Garrett took responsibility for what he did as quoted on the ESPN web site:
Last night, I made a terrible mistake,” Garrett said in a statement issued Friday. “I lost my cool and what I did was selfish and unacceptable. I know that we are all responsible for our actions, and I can only prove my true character through my actions moving forward. I want to apologize to Mason Rudolph, my teammates, our entire organization, our fans and to the NFL. I know I have to be accountable for what happened, learn from my mistake, and I fully intend to do so.
I’m glad he’s taking responsibility, but I question his use of the word “mistake.” As my friend Joel, who teaches at the Air Force Academy sometimes says to a misbehaving cadet, “A mistake is when you misdial a phone number, hitting, say, a three instead of a two. What you did was a bad choice.”

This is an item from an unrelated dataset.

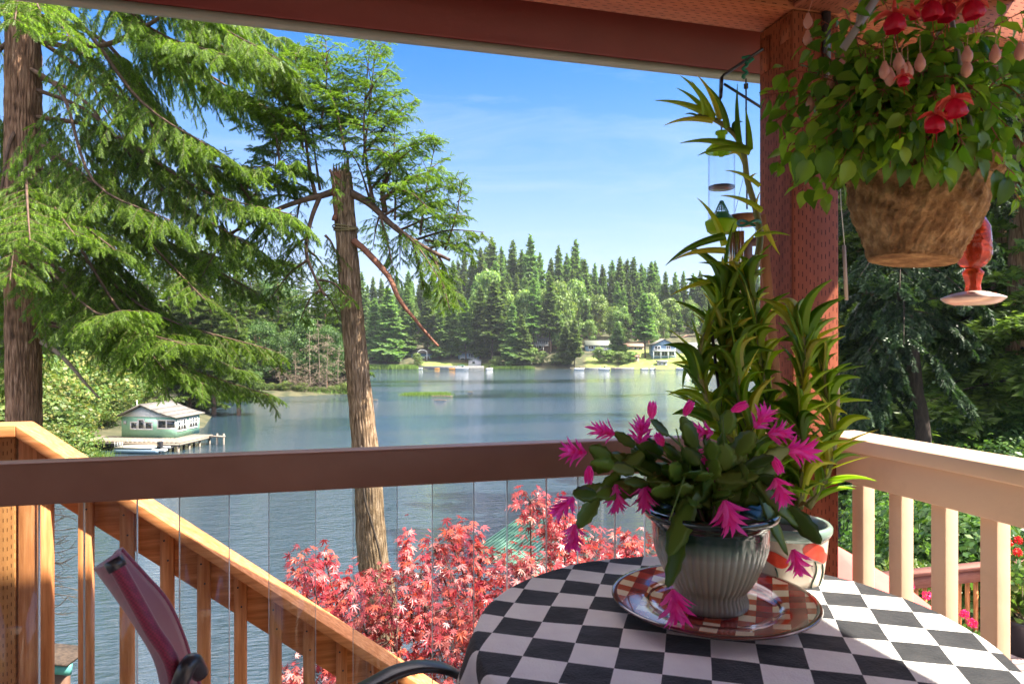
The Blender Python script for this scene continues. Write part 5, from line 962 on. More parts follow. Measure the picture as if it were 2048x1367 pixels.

And for some reason, players instigating such egregious actions often say it’s not their true character. But it is their true character! We have it on video. And in this case, it’s not the first time: Garrett punched a player back in game 1.
The iniquities of the wicked ensnare him, and he is held fast in the cords of his sin. He dies for lack of discipline, and because of his great folly he is led astray. (Proverbs 5.22, 23, ESV)
But there is always good news for Garrett and the rest of us!
All we like sheep have gone astray; we have turned—every one—to his own way; and the LORD has laid on him the iniquity of us all. (Isaiah 53.6, ESV)
The QB initiated the fight. The DE lost it and endangered the QB beyond the scope of a fistfight. When wronged we must think before we act! Both these men were wrong acting out the way they did.
However, the QB is skating, justice is incomplete.
I have been know to lose it–I pray for the wisdom to walk away for at least a moment.
Thanks for clarifying, Tom. I like your comment, “When wronged, we must think before we act!” That’s the word.
The best thing that happens to our cadets (and Garrett) and the rest of us is when bad choices are indisputably brought out into the light. We try to scurry back into the darkness, but it’s best to remain in the light. Our troubled cadets usually recognize that living in the light is what they really want . Many good and redemptive stories there.
Behind on blogs again! Love this one! Will have to remember Joel’s definition of a mistake.